--- SOURCE DATA ---
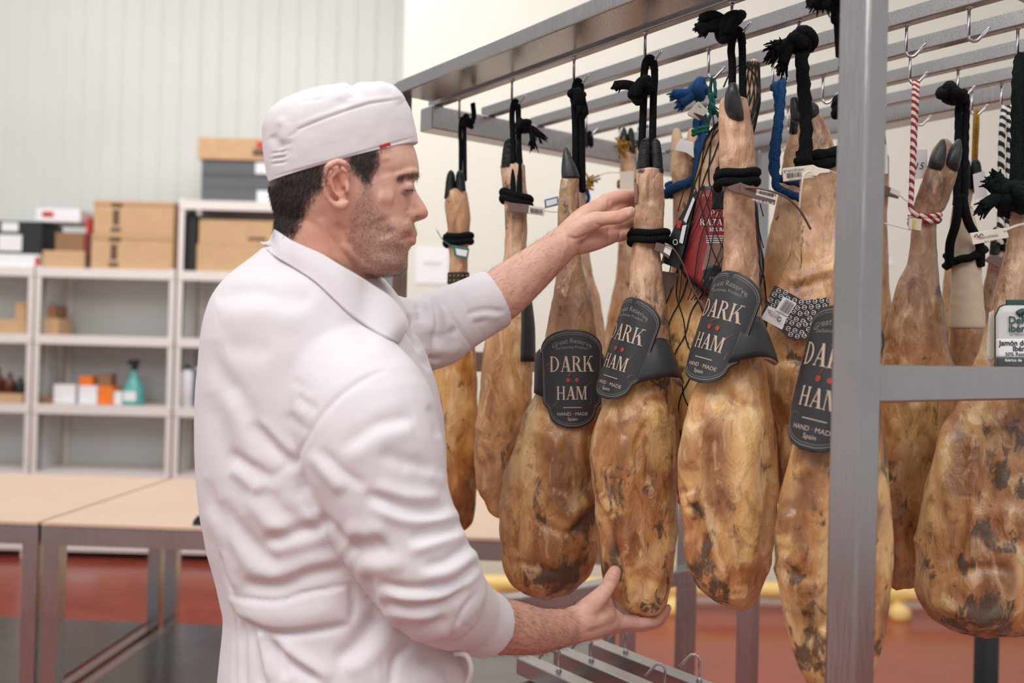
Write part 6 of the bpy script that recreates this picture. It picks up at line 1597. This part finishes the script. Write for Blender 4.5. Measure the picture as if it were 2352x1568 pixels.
for line, w_, a in CS:
    if line[0][0] > 930 and line[0][1] < 830: a *= 1.7; w_ *= 1.15
    if 640 < line[0][0] < 700 and 860 < line[0][1] < 960: a *= .6
    dv += np.where(vis, stroke(px, py, cr(line), w_*(1.5 if w_ > 5.5 else 1.05))*a*((.72 if (line[0][1] < 1000 or (line[0][0] < 700 and line[0][1] < 1350)) else .9) if w_ > 5.5 else .9), 0)
dv += .0016*fbm(Vc*np.array([14, 14, 9]), 3, 5)+.0006*fbm(Vc*45, 2, 8)
bm1 = polymask(px, py, [(522, 1372), (600, 1382), (660, 1380), (730, 1356), (800, 1347), (802, 1430), (740, 1442), (660, 1450), (600, 1440), (545, 1408)], 2, 6, 3)
dv += np.where(vis, bm1*.0022, 0)
Vc = Vc+Nc*dv[:, None]
# light smoothing of the displacement happens through the shading normals
coat = mk('work_coat', Vc, Fc_, M['coat'], man, True, label='white cotton work coat with rolled sleeves')
sm_ = coat.modifiers.new('smooth', 'SMOOTH'); sm_.iterations = 2; sm_.factor = .5
bvc = BVHTree.FromPolygons([Vector(v) for v in Vc], Fc_)
# collar
topE = [(637, 530, 1.325), (632, 527, 1.30), (640, 532, 1.26), (670, 552, 1.215), (704, 568, 1.195), (740, 584, 1.182), (784, 611, 1.18), (820, 632, 1.19), (848, 650, 1.205), (899, 684, 1.22), (930, 722, 1.235), (938, 749, 1.225)]
botE = [(618, 571, 1.335), (614, 572, 1.30), (631, 588, 0), (670, 611, 0), (700, 630, 0), (730, 652, 0), (768, 688, 0), (800, 718, 0), (832, 742, 0), (868, 765, 0), (896, 780, 0), (915, 788, 0)]
def surfd(x, y):
    h = hit(bvc, x, y); return h.y if h is not None else None
TE = []; BE = []
for x, y, d_ in topE:
    hb = hit(bvh_b, x, y); hc = hit(bvc, x, y); ds = [q.y for q in (hb, hc) if q is not None]
    dd = min([d_]+[q-.004 for q in ds]) if ds else d_
    TE.append([x, y, dd])
for (x, y, d_), (tx_, ty_, td_) in zip(botE, TE):
    if d_ == 0:
        q = surfd(x, y); d_ = (q if q else 1.2)-.0015
    BE.append([x, y, d_])
TE = np.array(TE); BE = np.array(BE)
for arr in (TE, BE):
    s_ = arr[2:, 2].copy()
    for _ in range(2): s_[1:-1] = np.minimum(s_[1:-1], (s_[:-2]+s_[2:])/2+.002)
    arr[2:, 2] = s_
tq = smooth_path([Vector(a) for a in TE], 8); bq = smooth_path([Vector(a) for a in BE], 8)
V = []; nr = 14
for a, c_ in zip(tq, bq):
    for j in range(nr+1):
        f_ = j/nr; x, y, dd = a.lerp(c_, f_)
        hc = hit(bvc, x, y); lim = [q.y-.0030 for q in (hc, hit(bvh_b, x, y)) if q is not None]
        dd = dd-.003*math.sin(math.pi*f_)
        if lim: dd = min(dd, min(lim))
        V.append(list(P(x, y, dd)))
V = np.array(V).reshape(len(tq), nr+1, 3)
for _ in range(6):
    V[1:-1, :, 1] = (V[:-2, :, 1]+2*V[1:-1, :, 1]+V[2:, :, 1])/4; V[:, 1:-1, 1] = (V[:, :-2, 1]+2*V[:, 1:-1, 1]+V[:, 2:, 1])/4
m_ = len(tq)
col = mk('collar', V.reshape(-1, 3), [(i*(nr+1)+j, (i+1)*(nr+1)+j, (i+1)*(nr+1)+j+1, i*(nr+1)+j+1) for i in range(m_-1) for j in range(nr)], M['coat'], coat, True)
s = col.modifiers.new('s', 'SOLIDIFY'); s.thickness = .0028; s.offset = 0
# tape loop at the front of the waist
MB().tube(smooth_path([P(1045, 1500, 1.21), P(1072, 1506, 1.20), P(1082, 1540, 1.20), P(1072, 1575, 1.21)], 6), .0035, 8).mk('apron_tie', M['coat'], coat, True)

# ------------------------------------------------------------------ cap
rows = [(621, 421, 958, 327, .082, HD), (617, 405, 957, 314, .0835, HD), (611, 372, 951, 284, .086, HD), (607, 335, 943, 255, .087, HD), (606, 300, 933, 233, .086, HD), (614, 272, 922, 216, .083, HD), (640, 243, 903, 201, .074, HD), (690, 217, 880, 192, .058, HD), (740, 202, 850, 190, .036, HD)]
g = loft(rows, 120, 110, 0, 12, 2.1)
g[..., 2] += (g[..., 1]-HD)*.17
nrm = grid_normals(g); px, py = proj(g); fr = nrm[..., 1] < .5
CP = [([(918, 229), (851, 237), (787, 257), (723, 281), (685, 297), (670, 312), (664, 340), (661, 370), (663, 404)], 2.6, -.0018), ([(918, 222), (851, 229), (787, 248), (723, 271), (676, 290)], 5, .0010), ([(800, 186), (814, 204), (818, 228)], 11, -.0065), ([(700, 222), (712, 215), (735, 208)], 6, -.004),
      ([(690, 236), (705, 228), (740, 226)], 5, -.003), ([(740, 200), (760, 210)], 5, -.003), ([(755, 196), (778, 202)], 5, -.003), ([(770, 230), (800, 238)], 12, -.003), ([(860, 190), (900, 205), (925, 235)], 10, .003), ([(624, 407), (790, 361), (955, 314)], 2.2, -.0014),
      ([(624, 352), (656, 347)], 3, -.0025), ([(623, 364), (656, 360)], 3, -.0025), ([(624, 376), (656, 373)], 3, -.002), ([(622, 310), (640, 330), (645, 345)], 10, -.003), ([(640, 270), (655, 290), (650, 330)], 10, .003)]
dv = .0012*fbm(g*22, 3, 2)+.0007*fbm(g*60, 2, 5)
for line, w_, a in CP: dv += np.where(fr, stroke(px, py, line, w_)*a, 0)
g = g+nrm*dv[..., None]
cap_ = mk('cap', g.reshape(-1, 3), grid_faces(g.shape[0], 120), M['cap'], man, True, label='white cotton work cap')
bvk = BVHTree.FromPolygons([Vector(v) for v in g.reshape(-1, 3)], grid_faces(g.shape[0], 120))
def onto(poly, off, bv, nx=6, ny=4):
    V = []
    for i in range(nx+1):
        for j in range(ny+1):
            a = np.array(poly[0])*(1-i/nx)+np.array(poly[1])*(i/nx); c_ = np.array(poly[3])*(1-i/nx)+np.array(poly[2])*(i/nx)
            q = a*(1-j/ny)+c_*(j/ny); h = hit(bv, q[0], q[1])
            dd = (h.y if h is not None else HD-.06)-off; V.append(P(q[0], q[1], dd))
    return V, [(i*(ny+1)+j, i*(ny+1)+j+1, (i+1)*(ny+1)+j+1, (i+1)*(ny+1)+j) for i in range(nx) for j in range(ny)]
V, Fq = onto([(872, 334), (895, 327), (900, 339), (876, 347)], .0012, bvk)
rl = mk('woven_label', V, Fq, M['red'], cap_, True, label='small red woven label')
s = rl.modifiers.new('s', 'SOLIDIFY'); s.thickness = .0008
V, Fq = onto([(878, 340), (895, 335), (896, 338), (879, 343.5)], .0022, bvk)
mk('white_line', V, Fq, M['white'], cap_)
# trousers and shoes (below the picture)
for x_, y_ in ((-.30, 1.27), (-.24, 1.42)):
    b = MB(); b.tube([(x_, y_, .80), (x_+.01, y_, .45), (x_+.01, y_, .10)], [.09, .075, .07], 20); b.mk('trouser_leg', M['trousers'], man, True)
    g = loft([(0, 0, 1, 0, .03, 1)]*2, 4, 2) if False else None
    b = MB(); b.tube([(x_-.07, y_, .055), (x_-.02, y_, .05), (x_+.08, y_, .045), (x_+.17, y_, .038), (x_+.20, y_, .034)], [.036, .050, .046, .040, .026], 16); b.mk('shoe', M['shoe'], man, True)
---
Copy out every line that includes the word "picture".

Write part 6 of the bpy script that recreates this picture. It picks up at line 1597. This part finishes the script. Write for Blender 4.5. Measure the picture as if it were 2352x1568 pixels.
# trousers and shoes (below the picture)